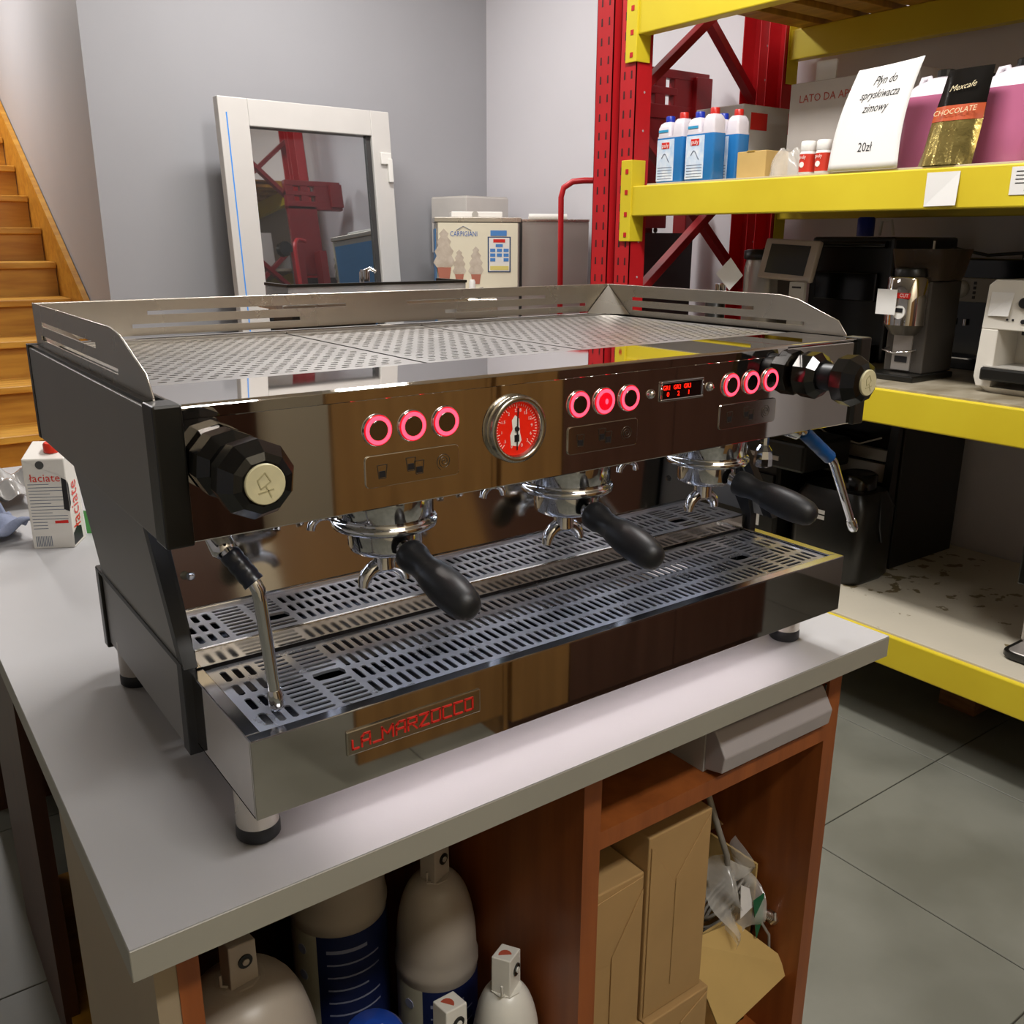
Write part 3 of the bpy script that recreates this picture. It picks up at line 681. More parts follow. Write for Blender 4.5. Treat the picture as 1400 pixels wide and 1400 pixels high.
MB().lathe([(.011, 0), (.011, .012)], (.800, .08, .305), n=6, smooth=False).build('tap_nut', mat('pale_brass', 'c9bf9c', .2, 1), hw)

# ================================================================ BEHIND THE CAMERA (seen mirrored in the steel)
mb_ = mat('mid_brown_veneer', '8a6636', .45, col2='7a582c', scale=3, stretch=(8, 8, .5)); db_ = mat('dark_brown_veneer', '4a2f22', .45, col2='402619', scale=3, stretch=(8, 8, .5))
wb = thing('wooden_cupboard', (1.8, -1.5, FLOOR), 'long dark brown wooden cupboard with an open mid brown door, opposite the machine', 'cupboard')
B(1.27, 2.42, -1.75, -1.32, FLOOR, .95).build('carcass', db_, wb)
B(1.255, 1.2695, -1.75, -1.32, FLOOR, .95).build('side_panel', mb_, wb)
B(.775, 1.268, -1.345, -1.325, FLOOR+.08, .945).build('open_door', mb_, wb, bevel=.002)
B(1.272, 1.49, -1.32, -1.30, FLOOR+.06, .945).build('side_door', mb_, wb, bevel=.002)
for a, b in ((1.494, 1.95), (1.954, 2.418)): B(a, b, -1.32, -1.30, FLOOR+.06, .945).build('door', db_, wb, bevel=.002)
d1 = tag(B(.25, .93, Y0, Y0+.04, FLOOR, 1.15).build('door_1', db_), kind='structure')
MB().tube([(.33, Y0+.04, .12), (.33, Y0+.08, .12), (.44, Y0+.08, .12)], .008, 8).build('handle', chrome2, d1)

# ================================================================ PALLET RACK
RX, RB, RY = 2.2, 3.05, 1.86
rk = thing('pallet_rack', (2.6, .4, FLOOR), 'tall pallet rack with yellow beams and punched red uprights', 'rack')
def upright(x0, x1, y0, y1, front=-1):
    u = MB(); zt_, n = CEIL-.05, 0
    m = (y1-y0); u.box(x0 if front < 0 else x1-.004, x0+.004 if front < 0 else x1, y0, y1, FLOOR, zt_)
    u.box(x0, x1, y0, y0+.003, FLOOR, zt_); u.box(x0, x1, y1-.003, y1, FLOOR, zt_)
    o = part(u, 'upright', redp, rk)
    h = MB(); fx = x0-.0006 if front < 0 else x1+.0006
    z = FLOOR+.05
    while z < zt_-.05:
        for yy in (y0+m*.27, y0+m*.70):
            h.add([(fx, yy-.0045, z), (fx, yy+.0045, z), (fx, yy+.0035, z+.026), (fx, yy-.0035, z+.026)], [(0, 1, 2, 3)])
        z += .0625
    h.build('slot', mat('slot_shadow', '3a0508', .6, var=.1), o)['kind'] = 'stuff'
    h = MB(); z = FLOOR+.07
    while z < zt_-.05:
        h.lathe([(.004, 0), (.004, .0008)], ((x0+x1)/2+.005, y0, z), (0, -1, 0), 8); z += .0625*2
    h.build('bolt_hole', mat('pale_hole', 'b9a9a9', .6, var=.1), o)['kind'] = 'stuff'
    return o
for y0, y1 in ((RY+.003, RY+.085), (RY+.125, RY+.215), (-.64, -.555)):
    upright(RX, RX+.075, y0, y1); upright(RB-.075, RB, y0, y1, 1)
def brace(y, a, b):
    part(MB().bar((a[0], y, a[1]), (b[0], y, b[1]), .03, .042, (0, 1, 0)), 'brace', redd, rk, bevel=.002)
for y, sgn in ((RY+.045, 1), (RY+.17, -1)):
    z = -.85
    while z < CEIL-.9:
        if sgn > 0: brace(y, (RX+.05, z+.46), (RX+.80, z+1.06))
        else: brace(y, (RX+.05, z+1.19), (RX+.83, z+.49))
        z += .72
YB = -.55
def beam(x0, x1, z0, z1, y1, front=True):
    b = part(B(x0, x1, YB, y1, z0, z1), 'beam', yelp, rk, bevel=.004)
    c = MB(); zc = (z0+z1)/2
    if front: c.box(x0-.006, x0, y1-.002, y1+.052, zc-.138, zc+.138); c.box(x0-.006, x1+.01, y1-.003, y1+.0005, zc-.138, zc+.138)
    else: c.box(x1, x1+.006, y1-.002, y1+.052, zc-.138, zc+.138); c.box(x0-.01, x1+.006, y1-.003, y1+.0005, zc-.138, zc+.138)
    c.build('end_plate', yelp, b, bevel=.002)
    if front:
        for dz in (-.115, -.045, .03, .10): B(x0-.0075, x0-.006, y1+.014, y1+.028, zc+dz-.008, zc+dz+.008).build('red_hook', redp, b)
    return b
LV = [(-.668, -.570), (.050, .149), (.633, .735), (1.222, 1.33)]
for z0, z1 in LV:
    beam(RX-.003, RX+.047, z0, z1, RY); beam(RB-.05, RB, z0, z1, RY, False)
B_ = lambda z, m, nm='shelf_board': part(B(RX+.012, XW-.05, YB, RY-.06, z-.016, z+.003), nm, m, rk, bevel=.001)
worn = mat('worn_white_board', 'c3bba9', .42, var=.03)
n_ = worn.node_tree; b_ = n_.nodes['Principled BSDF']; src = b_.inputs['Base Color'].links[0].from_socket
tc = n_.nodes.new('ShaderNodeTexCoord'); mp = n_.nodes.new('ShaderNodeMapping'); mp.inputs['Scale'].default_value = (1.0, 1.0, 1)
n_.links.new(tc.outputs['Object'], mp.inputs[0])
v = n_.nodes.new('ShaderNodeTexNoise'); v.inputs['Scale'].default_value = 20; v.inputs['Detail'].default_value = 3; n_.links.new(mp.outputs[0], v.inputs[0])
v2 = n_.nodes.new('ShaderNodeTexNoise'); v2.inputs['Scale'].default_value = 2.3; n_.links.new(mp.outputs[0], v2.inputs[0])
ad = n_.nodes.new('ShaderNodeMath'); ad.operation = 'MULTIPLY_ADD'; ad.inputs[1].default_value = .55; n_.links.new(v2.outputs['Fac'], ad.inputs[0]); n_.links.new(v.outputs['Fac'], ad.inputs[2])
rp = n_.nodes.new('ShaderNodeValToRGB'); rp.color_ramp.elements[0].position = .93; rp.color_ramp.elements[1].position = .96
n_.links.new(ad.outputs[0], rp.inputs[0]); mx = n_.nodes.new('ShaderNodeMix'); mx.data_type = 'RGBA'
n_.links.new(rp.outputs[0], mx.inputs[0]); n_.links.new(src, mx.inputs[6]); mx.inputs[7].default_value = rgb('77694a'); n_.links.new(mx.outputs[2], b_.inputs['Base Color'])
B_(-.567, worn); B_(.152, marble); B_(.738, mat('light_board', 'b9ad98', .5, var=.06))
y = YB+.03
while y < RY-.1:
    part(B(RX+.045, RB+.06, y, y+.088, 1.33, 1.352), 'slat', slat_w, rk, bevel=.002); y += .15
part(B(RX+.3, RX+.4, YB, RY-.05, 1.352, 1.372), 'slat_runner', slat_w, rk); part(B(RX+.7, RX+.8, YB, RY-.05, 1.352, 1.372), 'slat_runner', slat_w, rk)
part(B(RX+.002, XW-.03, YB, RY-.05, 1.373, 1.385), 'shelf_board', slat_w, rk)
pb = thing('wooden_block', (2.62, .62, FLOOR), 'rough wooden pallet block on the floor under the lowest yellow beam', 'block')
B(2.55, 2.68, .56, .68, FLOOR, -.78).build('block', mat('rough_wood', '8a6138', .7, col2='6f4a28', scale=6, stretch=(2, 2, 12)), pb, bevel=.003)
B(2.5, 2.9, .50, .74, -.78, -.755).build('board', mat('rough_wood', '8a6138'), pb, bevel=.002)
# labels stuck on the shelf beam
def tag_card(y0, y1, z0, z1, label, lines, curl=0):
    x = RX-.0045
    o = MB().add([(x, y1, z0), (x-curl, y0, z0+.2*curl), (x, y0, z1), (x, y1, z1)], [(0, 1, 2, 3)]).build('price_tag', paperm, solid=.0006)
    tag(o, label, 'label'); q = MB()
    for zz, txt, sz in lines:
      if not txt: q.box(x-.0009, x-.0004, y0+.012, y1-.012, zz, zz+sz)
      else: q.text(txt, sz, (x-.0006, (y0+y1)/2, zz), (0, -1, 0), (0, 0, 1))
    if lines: q.build('print', black_ink, o)['kind'] = 'stuff'
yt = lambda px, z: px
tag_card(.645, .735, .640, .724, 'blank curling white label on the yellow beam under the chocolate bag', [], .006)
tag_card(.43, .515, .662, .727, 'printed white label at the right end of the yellow beam in view', [(.674, '1kg', .013)]+[(.688+.009*k, '', .002) for k in range(4)])

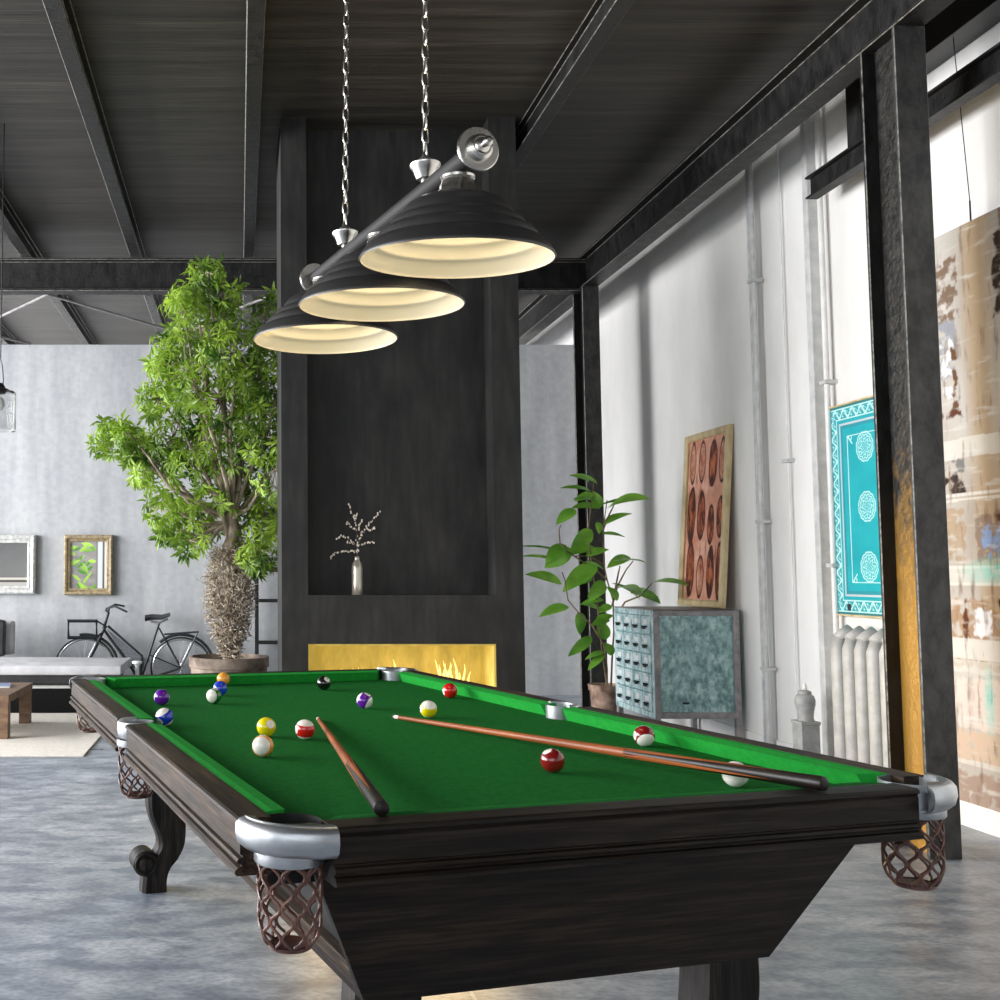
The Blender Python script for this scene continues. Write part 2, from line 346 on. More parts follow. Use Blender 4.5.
# vase with blossom twig in the niche
vb=Vector((.772,7.0,1.133))
v=empty('bottle_vase',vb,0,'slim silvery grey bottle vase on the ledge above the fire','vase')
MB().lathe([(.034,0),(.037,.006),(.036,.06),(.036,.17),(.033,.2),(.02,.222),(.017,.24),(.02,.248),(.015,.25),(.013,.2)],n=28).build('vase_body',M['vase'],v,smooth=True)
tw=empty('blossom_branch',vb+Vector((0,0,.03)),0,'bare twig with tiny white buds standing in the bottle vase','branch')
def bpt(x,y): 
    p=W(x,y,7.0)-vb-Vector((0,0,.03));return p
t_=MB();bd=MB()
br=[[(357.5,575),(358,556),(357,540),(356,522),(352,512),(349.5,503)],[(357,548),(362,534),(368,525),(374,518),(380,511)],[(357,552),(350,551),(342,551),(334,554),(330,559)],[(356,546),(348,538),(341,535),(336,540)],[(356,530),(349,525),(346,522)],[(358,546),(366,543),(375,542)],[(366,528),(370,530),(376,527)],[(355,520),(358,512)],[(353,543),(346,541)],[(361,536),(359,526),(362,519)]]
random.seed(5)
for b_ in br:
    pts=[bpt(*p)+Vector((0,random.uniform(-.015,.015) if i else 0,0)) for i,p in enumerate(b_)]
    n=len(pts);t_.tube(pts,[.0035*(1-.6*i/n) for i in range(n)],6)
    for i in range(n-1):
        for k in range(5):
            if b_[i][1]>556: continue
            q=pts[i].lerp(pts[i+1],(k+random.random())/5)+Vector([random.uniform(-.006,.006) for _ in range(3)])
            bd.sphere(q,.0052,1,1,1.4,8,6)
t_.build('twig',M['bark_red'],tw,smooth=True);bd.build('buds',M['bud'],tw,smooth=True)
# ---------------------------------------------------------------- billiard table
bt=empty('billiard_table',(TX,TY,0),PHI,'large dark oak billiard table covered in green baize','billiard table')
RT=.838-CZ  # rail height above the cloth
# bed with pocket cut outs
def bed_outline():
    P=[];e=.045;w,l=WT,LT
    def arc(cx,cy,r,a0,a1,n=12): return [(cx+r*math.cos(a0+(a1-a0)*k/n),cy+r*math.sin(a0+(a1-a0)*k/n)) for k in range(n+1)]
    pc=.028;r=.062;pm=.045
    # walk: near-left pocket -> near edge -> near-right -> right edge (mid pocket) -> far-right -> far edge -> far-left -> left edge
    def corner(cx,cy,a0,a1): return arc(cx,cy,r,a0,a1)
    P+=corner(-pc,-pc,PI*.62,-PI*.12)
    P+=corner(w+pc,-pc,PI*1.12,PI*.38)
    P+=arc(w+pm,l/2,.058,-PI*.5-.3+0, -PI*1.5+.3)
    P+=corner(w+pc,l+pc,-PI*.38,-PI*1.12)
    P+=corner(-pc,l+pc,PI*.12,-PI*.62)
    P+=arc(-pm,l/2,.058,PI*.5+.3-.6+.3-.3,-PI*.5+.3)
    return P
b=MB();bo=bed_outline()
b.prism([(x,y,CZ-.03) for x,y in bo],(0,0,.03))
bed=b.build('bed_cloth',M['cloth'],bt)
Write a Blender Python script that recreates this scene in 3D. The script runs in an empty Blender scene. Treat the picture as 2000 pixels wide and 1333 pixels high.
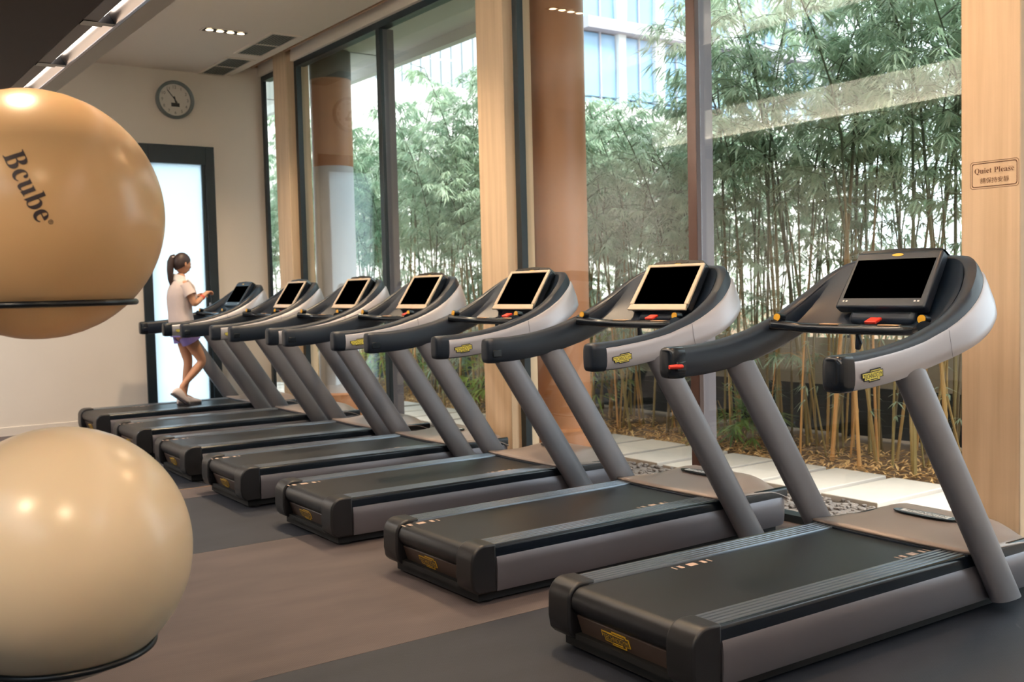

○ ○ ○ ○

● **What to do**: Pictures stay out. Print the data exactly, from its first line through the line containing "mat('pale_brass', 'c9bf9c', .2, 1), hw)".

● **Exercise response**:
Write part 3 of the bpy script that recreates this picture. It picks up at line 681. More parts follow. Write for Blender 4.5. Treat the picture as 1400 pixels wide and 1400 pixels high.
MB().lathe([(.011, 0), (.011, .012)], (.800, .08, .305), n=6, smooth=False).build('tap_nut', mat('pale_brass', 'c9bf9c', .2, 1), hw)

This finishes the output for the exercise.